At the top of this page I have listed the initial printing of each of these stories. The bibliographic information provided by the book's copyright page is largely inaccurate. Westlake's story is listed with the incorrect first publication date, claiming it was published in Alfred Hitchcock's Mystery Magazine in February 1960, when it was published in the December 1962 issue. Meanwhile all of Simenon's dates are incorrect: the original publication year of 1944 is actually the publication date of the story's first appearance in a Simenon collection, not its first appearance in print, which was in 1938. Moreover, the "First published in the U.S.; Ellery Queen's Mystery Magazine, 1966," is also inaccurate, as it first appeared in that magazine in the December 1978 issue, translated by Jean Stewart.


Thursday, March 10, 2016

Vincent Eri, The Crocodile

Eri, Vincent. The Crocodile. Jacaranda Press, 1970.

The Crocodile at Goodreads
The Crocodile at IBList

Rating:     7/10

For this week's Friday's Forgotten Books, please visit Patti Abbott's blog.


The first novel in English to have been published from a native of Papua New Guinea is Vincent Eri's The Crocodile. Set before and during the World War II New Guinea campaign which saw the invasion of the nation by Japanese forces, the novel centres primarily on a young man, Hoiri, and his growing awareness of the colonial world in which he lives. Though Hoiri is the main character of the work, the story focuses primarily on the broad effects of Australia's occupation, and on the co-existing world views of traditional Papuan culture and Christianity within a small community.

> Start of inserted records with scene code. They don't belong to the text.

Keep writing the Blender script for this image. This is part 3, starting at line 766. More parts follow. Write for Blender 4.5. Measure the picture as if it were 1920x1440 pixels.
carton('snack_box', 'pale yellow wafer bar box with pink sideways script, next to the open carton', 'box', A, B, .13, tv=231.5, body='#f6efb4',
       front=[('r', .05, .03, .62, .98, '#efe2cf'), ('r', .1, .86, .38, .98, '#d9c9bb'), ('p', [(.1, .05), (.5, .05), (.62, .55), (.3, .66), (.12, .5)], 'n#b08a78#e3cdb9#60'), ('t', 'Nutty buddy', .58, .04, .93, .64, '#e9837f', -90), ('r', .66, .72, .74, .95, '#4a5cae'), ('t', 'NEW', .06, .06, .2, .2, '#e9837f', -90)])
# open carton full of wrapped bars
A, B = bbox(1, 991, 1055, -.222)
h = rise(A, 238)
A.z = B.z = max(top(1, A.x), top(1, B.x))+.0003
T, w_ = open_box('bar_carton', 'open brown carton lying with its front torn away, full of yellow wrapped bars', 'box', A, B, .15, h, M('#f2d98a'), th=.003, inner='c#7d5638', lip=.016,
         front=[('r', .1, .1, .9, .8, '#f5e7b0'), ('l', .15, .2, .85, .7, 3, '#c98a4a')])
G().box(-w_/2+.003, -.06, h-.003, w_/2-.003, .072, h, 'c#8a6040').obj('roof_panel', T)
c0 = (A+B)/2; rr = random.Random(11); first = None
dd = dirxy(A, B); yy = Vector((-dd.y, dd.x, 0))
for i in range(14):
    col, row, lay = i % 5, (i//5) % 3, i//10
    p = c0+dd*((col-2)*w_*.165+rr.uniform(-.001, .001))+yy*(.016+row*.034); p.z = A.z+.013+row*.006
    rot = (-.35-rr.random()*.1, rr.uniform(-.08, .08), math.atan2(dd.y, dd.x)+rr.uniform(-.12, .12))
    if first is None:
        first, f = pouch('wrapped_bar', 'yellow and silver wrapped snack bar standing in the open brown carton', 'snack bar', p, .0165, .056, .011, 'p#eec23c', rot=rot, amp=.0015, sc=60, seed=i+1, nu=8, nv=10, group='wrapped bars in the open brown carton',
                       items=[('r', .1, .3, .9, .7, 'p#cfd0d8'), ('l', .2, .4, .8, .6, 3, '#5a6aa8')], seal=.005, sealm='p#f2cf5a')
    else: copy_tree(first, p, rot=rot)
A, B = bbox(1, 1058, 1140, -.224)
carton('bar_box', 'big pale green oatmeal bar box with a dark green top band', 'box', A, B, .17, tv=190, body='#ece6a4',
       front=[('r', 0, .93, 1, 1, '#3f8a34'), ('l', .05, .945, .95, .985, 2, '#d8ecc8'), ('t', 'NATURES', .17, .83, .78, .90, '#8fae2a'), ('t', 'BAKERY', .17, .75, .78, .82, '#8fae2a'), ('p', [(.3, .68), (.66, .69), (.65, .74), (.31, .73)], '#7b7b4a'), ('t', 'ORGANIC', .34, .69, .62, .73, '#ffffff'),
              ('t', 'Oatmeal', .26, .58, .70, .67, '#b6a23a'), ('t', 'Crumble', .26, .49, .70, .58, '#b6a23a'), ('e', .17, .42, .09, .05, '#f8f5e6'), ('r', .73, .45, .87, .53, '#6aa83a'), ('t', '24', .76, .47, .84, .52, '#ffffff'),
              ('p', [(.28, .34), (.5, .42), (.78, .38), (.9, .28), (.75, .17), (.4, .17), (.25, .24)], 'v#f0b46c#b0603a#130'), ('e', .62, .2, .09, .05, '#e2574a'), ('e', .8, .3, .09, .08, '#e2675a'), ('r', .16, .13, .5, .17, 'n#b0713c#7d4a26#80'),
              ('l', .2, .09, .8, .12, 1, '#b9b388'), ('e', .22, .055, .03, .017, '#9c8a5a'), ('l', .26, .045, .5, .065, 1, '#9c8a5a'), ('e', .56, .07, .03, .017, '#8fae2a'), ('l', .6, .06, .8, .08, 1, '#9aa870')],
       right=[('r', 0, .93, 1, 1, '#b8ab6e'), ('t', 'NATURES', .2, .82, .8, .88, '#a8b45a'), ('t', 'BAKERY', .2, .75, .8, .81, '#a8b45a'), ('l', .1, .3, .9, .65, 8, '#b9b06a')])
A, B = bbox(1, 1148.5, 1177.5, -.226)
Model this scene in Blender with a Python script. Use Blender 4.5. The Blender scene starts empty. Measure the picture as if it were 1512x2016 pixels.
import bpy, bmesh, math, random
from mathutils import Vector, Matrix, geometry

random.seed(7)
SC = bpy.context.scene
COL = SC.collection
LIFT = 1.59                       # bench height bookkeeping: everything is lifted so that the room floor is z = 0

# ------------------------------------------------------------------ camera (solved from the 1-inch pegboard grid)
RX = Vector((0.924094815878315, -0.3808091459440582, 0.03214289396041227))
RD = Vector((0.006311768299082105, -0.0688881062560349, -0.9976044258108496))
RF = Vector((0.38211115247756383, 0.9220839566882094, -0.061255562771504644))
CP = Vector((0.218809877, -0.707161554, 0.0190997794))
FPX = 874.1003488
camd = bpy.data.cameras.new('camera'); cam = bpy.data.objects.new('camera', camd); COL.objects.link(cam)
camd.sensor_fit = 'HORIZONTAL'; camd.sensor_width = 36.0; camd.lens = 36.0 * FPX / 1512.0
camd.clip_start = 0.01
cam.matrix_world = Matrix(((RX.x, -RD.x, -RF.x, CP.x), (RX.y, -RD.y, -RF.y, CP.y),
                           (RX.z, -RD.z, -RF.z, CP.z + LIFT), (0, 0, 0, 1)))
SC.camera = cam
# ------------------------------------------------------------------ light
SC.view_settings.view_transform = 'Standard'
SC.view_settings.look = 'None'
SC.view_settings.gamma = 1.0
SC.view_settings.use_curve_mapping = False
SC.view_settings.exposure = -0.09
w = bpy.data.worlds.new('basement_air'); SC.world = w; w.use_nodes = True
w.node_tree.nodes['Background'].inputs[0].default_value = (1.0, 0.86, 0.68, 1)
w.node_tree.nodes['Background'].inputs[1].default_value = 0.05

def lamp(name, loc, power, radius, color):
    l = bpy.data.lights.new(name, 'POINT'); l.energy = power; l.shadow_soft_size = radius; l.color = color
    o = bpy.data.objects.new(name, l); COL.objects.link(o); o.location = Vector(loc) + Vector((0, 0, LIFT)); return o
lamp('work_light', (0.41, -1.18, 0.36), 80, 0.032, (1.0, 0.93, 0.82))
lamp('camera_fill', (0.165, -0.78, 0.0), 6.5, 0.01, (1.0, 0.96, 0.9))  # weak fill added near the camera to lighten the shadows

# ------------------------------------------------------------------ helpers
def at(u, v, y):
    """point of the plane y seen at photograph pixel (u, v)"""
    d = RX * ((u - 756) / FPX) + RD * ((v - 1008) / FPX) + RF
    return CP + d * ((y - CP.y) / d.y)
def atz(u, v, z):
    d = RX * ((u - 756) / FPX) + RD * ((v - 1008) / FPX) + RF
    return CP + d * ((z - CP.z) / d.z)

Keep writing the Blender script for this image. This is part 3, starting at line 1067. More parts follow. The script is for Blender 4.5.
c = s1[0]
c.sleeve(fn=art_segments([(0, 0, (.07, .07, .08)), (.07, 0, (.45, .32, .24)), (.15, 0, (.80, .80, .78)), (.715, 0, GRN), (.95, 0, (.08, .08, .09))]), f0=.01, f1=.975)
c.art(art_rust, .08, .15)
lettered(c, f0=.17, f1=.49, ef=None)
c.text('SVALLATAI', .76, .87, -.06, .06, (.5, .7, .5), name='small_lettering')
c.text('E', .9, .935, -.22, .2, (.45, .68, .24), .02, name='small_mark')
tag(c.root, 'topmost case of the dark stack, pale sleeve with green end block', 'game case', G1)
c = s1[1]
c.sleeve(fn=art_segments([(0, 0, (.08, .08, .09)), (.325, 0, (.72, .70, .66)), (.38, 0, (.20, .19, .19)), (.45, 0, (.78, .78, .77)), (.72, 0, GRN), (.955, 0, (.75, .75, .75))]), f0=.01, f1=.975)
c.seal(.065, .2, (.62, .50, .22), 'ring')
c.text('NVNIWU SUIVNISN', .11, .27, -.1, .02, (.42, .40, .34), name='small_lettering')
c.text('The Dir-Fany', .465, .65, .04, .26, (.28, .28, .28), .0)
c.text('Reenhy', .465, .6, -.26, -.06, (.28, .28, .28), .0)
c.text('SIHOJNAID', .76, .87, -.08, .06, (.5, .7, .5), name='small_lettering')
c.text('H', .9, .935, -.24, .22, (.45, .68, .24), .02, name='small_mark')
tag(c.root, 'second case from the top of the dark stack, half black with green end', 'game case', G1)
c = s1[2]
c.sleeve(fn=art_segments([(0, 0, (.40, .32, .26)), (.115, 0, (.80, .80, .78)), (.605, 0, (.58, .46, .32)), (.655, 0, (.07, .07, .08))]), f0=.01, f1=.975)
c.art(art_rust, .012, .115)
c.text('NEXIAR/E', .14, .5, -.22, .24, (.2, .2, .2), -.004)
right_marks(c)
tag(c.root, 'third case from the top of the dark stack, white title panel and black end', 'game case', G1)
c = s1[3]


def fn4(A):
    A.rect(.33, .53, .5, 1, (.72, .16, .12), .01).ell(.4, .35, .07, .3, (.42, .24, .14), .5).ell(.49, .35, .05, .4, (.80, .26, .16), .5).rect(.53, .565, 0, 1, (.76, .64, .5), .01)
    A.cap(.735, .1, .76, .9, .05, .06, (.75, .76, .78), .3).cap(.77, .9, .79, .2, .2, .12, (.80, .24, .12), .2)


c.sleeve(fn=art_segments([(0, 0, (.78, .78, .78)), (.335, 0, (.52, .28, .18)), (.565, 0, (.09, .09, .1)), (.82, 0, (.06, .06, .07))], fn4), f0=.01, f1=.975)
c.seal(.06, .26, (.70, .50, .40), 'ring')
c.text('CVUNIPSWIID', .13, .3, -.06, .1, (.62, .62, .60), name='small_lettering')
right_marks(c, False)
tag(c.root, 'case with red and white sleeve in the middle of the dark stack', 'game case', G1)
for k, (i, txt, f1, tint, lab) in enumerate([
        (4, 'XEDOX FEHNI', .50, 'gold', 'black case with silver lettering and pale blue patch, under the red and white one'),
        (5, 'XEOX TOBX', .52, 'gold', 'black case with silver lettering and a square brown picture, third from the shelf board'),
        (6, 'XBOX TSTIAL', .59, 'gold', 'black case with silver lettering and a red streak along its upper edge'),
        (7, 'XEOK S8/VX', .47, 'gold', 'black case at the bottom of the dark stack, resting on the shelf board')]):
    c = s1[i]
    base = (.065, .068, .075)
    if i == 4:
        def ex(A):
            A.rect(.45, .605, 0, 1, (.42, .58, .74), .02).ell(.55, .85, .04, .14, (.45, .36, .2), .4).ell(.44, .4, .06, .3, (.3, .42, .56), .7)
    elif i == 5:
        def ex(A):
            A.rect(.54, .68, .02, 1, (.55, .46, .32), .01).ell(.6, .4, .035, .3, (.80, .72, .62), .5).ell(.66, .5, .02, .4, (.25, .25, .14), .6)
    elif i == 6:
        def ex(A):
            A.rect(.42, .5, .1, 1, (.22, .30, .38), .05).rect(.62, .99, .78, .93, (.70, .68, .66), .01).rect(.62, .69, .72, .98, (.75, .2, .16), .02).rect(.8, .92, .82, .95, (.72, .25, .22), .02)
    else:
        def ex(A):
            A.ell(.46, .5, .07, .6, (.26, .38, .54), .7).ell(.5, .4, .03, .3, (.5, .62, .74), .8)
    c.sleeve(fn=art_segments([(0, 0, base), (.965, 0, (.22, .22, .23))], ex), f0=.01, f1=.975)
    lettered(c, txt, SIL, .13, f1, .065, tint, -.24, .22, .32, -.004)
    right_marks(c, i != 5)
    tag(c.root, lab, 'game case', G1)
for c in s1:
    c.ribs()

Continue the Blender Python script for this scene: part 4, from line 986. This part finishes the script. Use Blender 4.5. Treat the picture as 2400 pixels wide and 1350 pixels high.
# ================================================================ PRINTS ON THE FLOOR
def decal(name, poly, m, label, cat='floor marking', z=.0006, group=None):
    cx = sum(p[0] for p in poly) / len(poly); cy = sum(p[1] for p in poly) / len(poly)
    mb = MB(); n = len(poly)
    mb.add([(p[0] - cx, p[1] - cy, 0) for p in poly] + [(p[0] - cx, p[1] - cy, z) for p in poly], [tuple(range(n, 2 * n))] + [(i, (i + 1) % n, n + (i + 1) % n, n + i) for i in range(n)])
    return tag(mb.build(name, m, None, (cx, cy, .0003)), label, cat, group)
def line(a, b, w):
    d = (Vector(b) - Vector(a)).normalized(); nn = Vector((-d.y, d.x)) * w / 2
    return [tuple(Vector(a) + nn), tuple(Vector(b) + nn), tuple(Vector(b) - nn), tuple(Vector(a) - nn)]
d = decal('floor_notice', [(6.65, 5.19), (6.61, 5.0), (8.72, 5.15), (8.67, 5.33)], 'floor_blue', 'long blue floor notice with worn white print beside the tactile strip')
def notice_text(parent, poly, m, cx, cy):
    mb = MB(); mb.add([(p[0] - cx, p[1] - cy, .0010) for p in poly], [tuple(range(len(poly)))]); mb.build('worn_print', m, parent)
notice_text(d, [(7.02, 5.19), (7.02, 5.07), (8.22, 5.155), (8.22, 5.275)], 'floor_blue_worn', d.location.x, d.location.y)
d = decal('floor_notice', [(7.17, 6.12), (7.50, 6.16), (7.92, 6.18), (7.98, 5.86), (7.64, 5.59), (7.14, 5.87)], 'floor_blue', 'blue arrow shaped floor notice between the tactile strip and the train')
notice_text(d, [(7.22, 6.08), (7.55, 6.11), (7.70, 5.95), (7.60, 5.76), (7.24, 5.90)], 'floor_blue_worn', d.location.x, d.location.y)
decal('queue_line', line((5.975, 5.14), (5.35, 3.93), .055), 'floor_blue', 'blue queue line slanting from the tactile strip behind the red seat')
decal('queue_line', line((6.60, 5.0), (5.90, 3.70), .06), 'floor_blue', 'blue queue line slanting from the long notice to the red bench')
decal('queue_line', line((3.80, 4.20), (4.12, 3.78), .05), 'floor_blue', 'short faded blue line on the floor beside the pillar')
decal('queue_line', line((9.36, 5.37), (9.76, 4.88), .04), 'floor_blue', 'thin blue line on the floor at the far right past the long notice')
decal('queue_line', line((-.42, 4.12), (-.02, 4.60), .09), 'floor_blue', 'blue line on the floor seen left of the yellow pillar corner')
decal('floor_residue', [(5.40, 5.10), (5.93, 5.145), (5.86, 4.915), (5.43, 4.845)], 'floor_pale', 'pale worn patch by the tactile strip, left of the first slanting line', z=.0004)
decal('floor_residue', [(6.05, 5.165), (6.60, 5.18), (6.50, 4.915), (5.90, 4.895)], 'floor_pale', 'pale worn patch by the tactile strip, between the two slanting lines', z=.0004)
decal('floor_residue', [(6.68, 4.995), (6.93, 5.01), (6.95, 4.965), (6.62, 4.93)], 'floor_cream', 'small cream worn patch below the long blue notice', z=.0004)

The novel is structured in an episodic format; there is no linear plot, and the reader witnesses an evolving society through the major events in Hoiri's life. This is important since the purpose of the novel is to illustrate how a traditional culture has been affected by the modern rationalism of the west. Though the locals have adopted financial economics, there is still a good deal exchanged through trade; while Christianity's tenets are tossed about in common conversation, the belief and fear of traditional spirits nonetheless drives people's actions. The pairings of the old and new systems are so interwoven that the world Eri describes both fascinates us and makes us uncomfortable as our own western ways are being indirectly challenged. The disturbing aspect is that as Hoiri and his society age, and as they experience a war brought to them by the occupying west, it becomes clear that the original customs are, rather than intermingling with the new, being replaced by them.

While the novel is certainly educational and fascinating, it is, as a novel, highly flawed. The episodic format does not allow for strong character development, and most of the players are flat and underdeveloped. Leaps in time are sudden and awkward, and though we are following Hoiri on his life adventure, we learn many important details, such as his interest and engagement to the woman Mitori, almost in passing. There is no notion of point of view since we are inexplicably brought into the thoughts of secondary and even tertiary characters, and dialogue is used often as an expository tool, coming across as unnatural.

Despite these obvious flaws, the purpose of The Crocodile is achieved, and our sympathies for Hoiri extend to the entire Papuan populace. It is the notion of the crocodile and its dichotomy that directs most of the novel. The indigenous population respects and fears the crocodile. The creature is described as a powerful predator that nabs its victims and, before devouring them, displays their bodies as they are clenched helplessly between its teeth. Mirroring the crocodile are the white Australian officials who, in their own predatory fashion, manipulate the locals to support them in their own war. Caught between the predators of their natural habitat and those of the external ruling forces, the natives of Papua New Guinea have little choice but to adopt this new way of life, yet nonetheless remain instinctively bound to the old.